The Energy Department has awarded a competitive sourcing contract potentially worth about $1 billion to a joint venture of federal workers and private-sector companies to manage information technology services.

It is apparently the first time that federal employees have teamed with private industry to win a competitive sourcing deal. Under the President’s Management Agenda, departments must open many activities deemed not inherently governmental to outside competition. The goals are to improve services and cut costs.

This deal could potentially save DOE about $300 million and reduce 1,172 positions –- 172 federal full-time equivalent employees and 1,000 contractor employees –- by about 40 percent. The length of the contract is not known.

“The solution provides for consolidation of IT infrastructure services across the enterprise, as well as support for other IT life cycle services including cybersecurity,” states an e-mail announcement to DOE employees, who were notified of the award yesterday afternoon.

The announcement also states that the department will work with employees and union representatives “to mitigate the impacts of potential staff reductions through attrition and staff reassignment to job vacancies to the maximum extent possible.”

“Specific employee assignments and impacts will not be known until management and human resources staffs have applied all relevant law, regulations and procedures,” the announcement states. “Management will continue to meet its bargaining obligations throughout this process.”

Competitive sourcing, which is governed by the Office of Management and Budget’s Circular A-76, typically pits a private-sector vendor against a team of federal employees, which is referred to as the most efficient organization (MEO). In this situation, the two sides decided to partner on the effort. DOE’s deal teams federal workers with 1 Source Consulting, RS Information Systems and several other small companies, collectively known as Energy Enterprise Solutions (EES).

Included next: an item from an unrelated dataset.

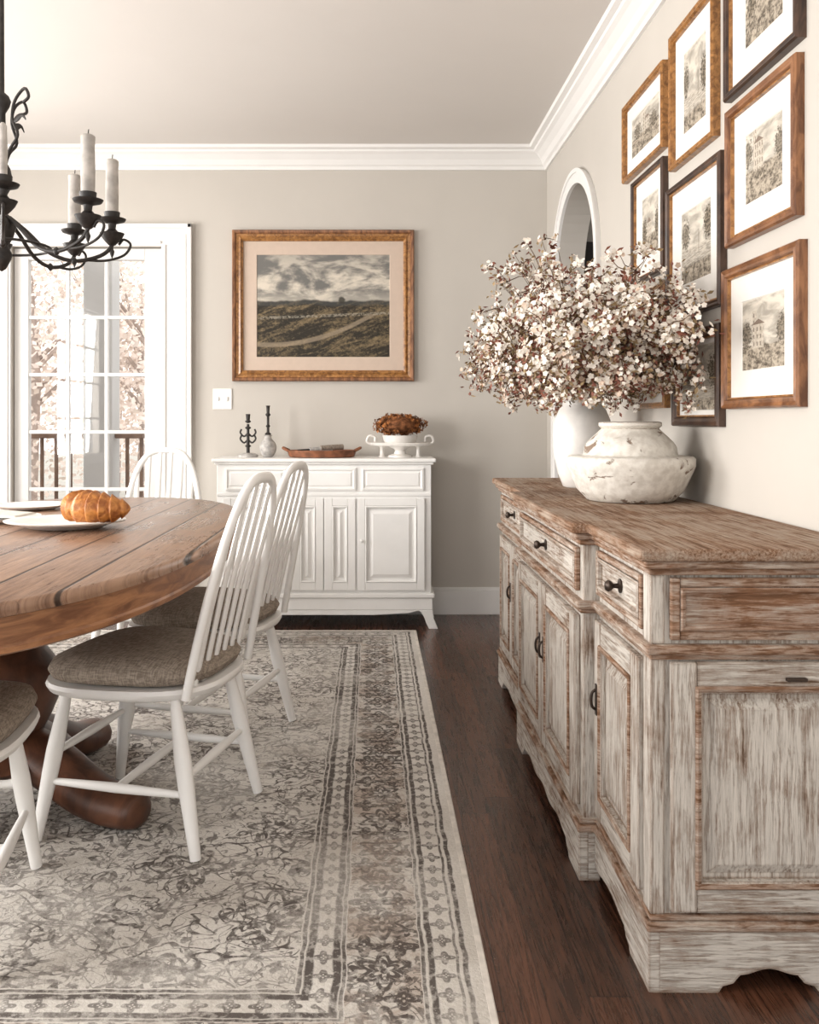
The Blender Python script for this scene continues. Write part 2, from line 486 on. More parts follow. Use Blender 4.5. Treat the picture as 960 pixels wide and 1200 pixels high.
def arch_strip(name, r0, r1, x0, x1, parent=None):
    vs, fs = [], []
    outer, inner = [], []
    for r, L in ((r0, inner), (r1, outer)):
        L.append((AC-r, 0.0))
        for i in range(33):
            a = pi-pi*i/32; L.append((AC+r*math.cos(a), AZ+r*math.sin(a)))
        L.append((AC+r, 0.0))
    n = len(inner)
    for x in (x0, x1):
        for L in (inner, outer):
            vs += [(x, p[0], p[1]) for p in L]
    for i in range(n-1):
        fs += [(i, i+1, n+i+1, n+i), (2*n+i, 2*n+i+1, 3*n+i+1, 3*n+i), (i, i+1, 2*n+i+1, 2*n+i), (n+i, n+i+1, 3*n+i+1, 3*n+i)]
    fs += [(0, n, 3*n, 2*n), (n-1, 2*n-1, 4*n-1, 3*n-1)]
    return mesh(name, vs, fs, m_trim, parent, smooth=True, angle=40)
ac = empty('trim_arch', (XW, AC, 0))
arch_strip('casing_flat', AR, AR+.065, XW-.016, XW, ac)
arch_strip('casing_bead', AR+.05, AR+.07, XW-.024, XW-.016, ac)
box('wall_hall_end', XW+.14, 3.2, YW+.0, YW+.15, 0, ZC, m_wall)
box('wall_hall_side', 3.0, 3.2, 1.5, YW, 0, ZC, m_wall)
hd = empty('door_hall', (1.5, YW, 0))
box('leaf', 1.17, 1.9, YW-.04, YW-.001, .005, 2.12, m_dark, hd, .004)
def wall_left():
    ws = [(0.4, 2.0), (2.7, 4.3)]; z0, z1 = .75, 2.25
    ys = [YN, ws[0][0], ws[0][1], ws[1][0], ws[1][1], YW]
    d = []
    def b(y0, y1, za, zb):
        vs = [(x, y, z) for x in (XL-.15, XL) for y in (y0, y1) for z in (za, zb)]
        d.append((vs, [(0, 1, 3, 2), (4, 6, 7, 5), (0, 4, 5, 1), (2, 3, 7, 6), (0, 2, 6, 4), (1, 5, 7, 3)]))
    for i in range(5):
        if i in (1, 3): b(ys[i], ys[i+1], 0, z0); b(ys[i], ys[i+1], z1, ZC)
        else: b(ys[i], ys[i+1], 0, ZC)
    mesh('wall_left', *merge(d), m_wall)
    for k, (a, c) in enumerate(ws):
        w = empty('window_%d' % (k+1), (XL, (a+c)/2, 1.5))
        rectring('casing', 'x', XL, a-.1, c+.1, z0-.1, z1+.1, [(0, 0), (0, -.02), (.1, -.02), (.1, .08)], m_trim, w)
        for q in (1, 2): box('muntin_v%d' % q, XL-.09, XL-.06, a+(c-a)*q/3-.012, a+(c-a)*q/3+.012, z0, z1, m_trim, w)
        for q in (1, 2, 3): box('muntin_h%d' % q, XL-.09, XL-.06, a, c, z0+(z1-z0)*q/4-.012, z0+(z1-z0)*q/4+.012, m_trim, w)
wall_left()

cp = [(0, 0), (.0, -.115), (.014, -.115), (.018, -.098), (.03, -.09), (.045, -.065), (.07, -.042), (.088, -.032), (.092, -.022), (.115, -.016), (.12, 0)]
def crown_back():
    vs, fs = [], []
    n = len(cp)
    for st in range(3):
        for o, z in cp:
            if st == 0: vs.append((XL, YW-o, ZC+z))
            elif st == 1: vs.append((XW-o, YW-o, ZC+z))
            else: vs.append((XW-o, YN, ZC+z))
    for s_ in range(2):
        for i in range(n):
            k = (i+1) % n
            fs.append((s_*n+i, s_*n+k, (s_+1)*n+k, (s_+1)*n+i))
    fs += [tuple(range(n)), tuple(range(2*n, 3*n))]
    mesh('trim_crown', vs, fs, m_trim)
crown_back()
def baseb(name, x0, x1, y0, y1):
    e = empty(name, ((x0+x1)/2, (y0+y1)/2, 0))
    box('board', x0, x1, y0, y1, 0, .135, m_trim, e, .003)
    return e
b = baseb('baseboard_back', -1.03, XW, YW-.018, YW)
box('cap', -1.03, XW, YW-.012, YW, .135, .155, m_trim, b, .004)
b = baseb('baseboard_right', XW-.018, XW, YN, 1.70)
box('cap', XW-.012, XW, YN, 1.70, .135, .155, m_trim, b, .004)

tr = empty('trim_door', (-1.63, YW, 0))
def casing(x0, x1, z0, z1, nm, vert=True):
    box(nm, x0, x1, YW-.02, YW, z0, z1, m_trim, tr, .002)
casing(DX1, DX1+.17, 0, DZ, 'casing_right'); casing(DX0-.17, DX0, 0, DZ, 'casing_left'); casing(DX0-.17, DX1+.17, DZ, DZ+.12, 'casing_head')
for i, (o, wd) in enumerate(((.012, .014), (.118, .024))):
    box('flute_r%d' % i, DX1+o, DX1+o+wd, YW-.028, YW-.02, 0, DZ+o*.6, m_trim, tr, .003)
    box('flute_l%d' % i, DX0-o-wd, DX0-o, YW-.028, YW-.02, 0, DZ+o*.6, m_trim, tr, .003)
box('backband_r', DX1+.15, DX1+.175, YW-.04, YW-.0201, 0, DZ+.125, m_trim, tr, .004)
box('backband_l', DX0-.175, DX0-.15, YW-.04, YW-.0201, 0, DZ+.125, m_trim, tr, .004)
box('backband_h', DX0-.175, DX1+.175, YW-.04, YW-.0201, DZ+.1, DZ+.125, m_trim, tr, .004)
box('head_bead', DX0-.0, DX1+.0, YW-.03, YW-.0201, DZ+.012, DZ+.028, m_trim, tr, .003)
dr = empty('door_1', (-1.63, YW+.05, 0))
gx0, gx1 = -1.975, -1.307
box('stile_left', DX0+.003, gx0, YW+.03, YW+.075, .01, DZ-.005, m_door, dr, .003)
box('stile_right', gx1, DX1-.003, YW+.03, YW+.075, .01, DZ-.005, m_door, dr, .003)
box('rail_top', gx0, gx1, YW+.03, YW+.075, 2.03, DZ-.005, m_door, dr, .003)
box('rail_bottom', gx0, gx1, YW+.03, YW+.075, .01, .38, m_door, dr, .003)
for i in (1, 2): box('muntin_v%d' % i, gx0+(gx1-gx0)*i/3-.010, gx0+(gx1-gx0)*i/3+.010, YW+.035, YW+.065, .38, 2.03, m_door, dr, .002)
for i in range(1, 5): box('muntin_h%d' % i, gx0, gx1, YW+.036, YW+.064, .38+.33*i-.010, .38+.33*i+.010, m_door, dr, .002)
box('glass', gx0, gx1, YW+.049, YW+.051, .38, 2.03, m_glass, dr)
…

William Teel Jr., president and chief executive officer of 1 Source Consulting, heads EES. He said the deal could be the largest civilian contract ever awarded to small business.

“We have a 100 percent small-business team as the first-tier primes that work with the federal government,” he said, adding that DOE also gets full small-business credits for the deal.

Teel said the government will still oversee the delivery of IT services while the contractor team will have overall responsibility for delivering those services. He said the residual organization -- a team of federal managers that is not part of the MEO -- will monitor the MEO and EES and oversee the contract’s performance.

“And 1 Source, EES and our partners will have very strong service-level agreements that we will have to work toward,” Teel added.

He said his team will sit down with DOE officials to hammer out some details in the next few days, adding that a 120-day transition period will follow a 30-day protest period.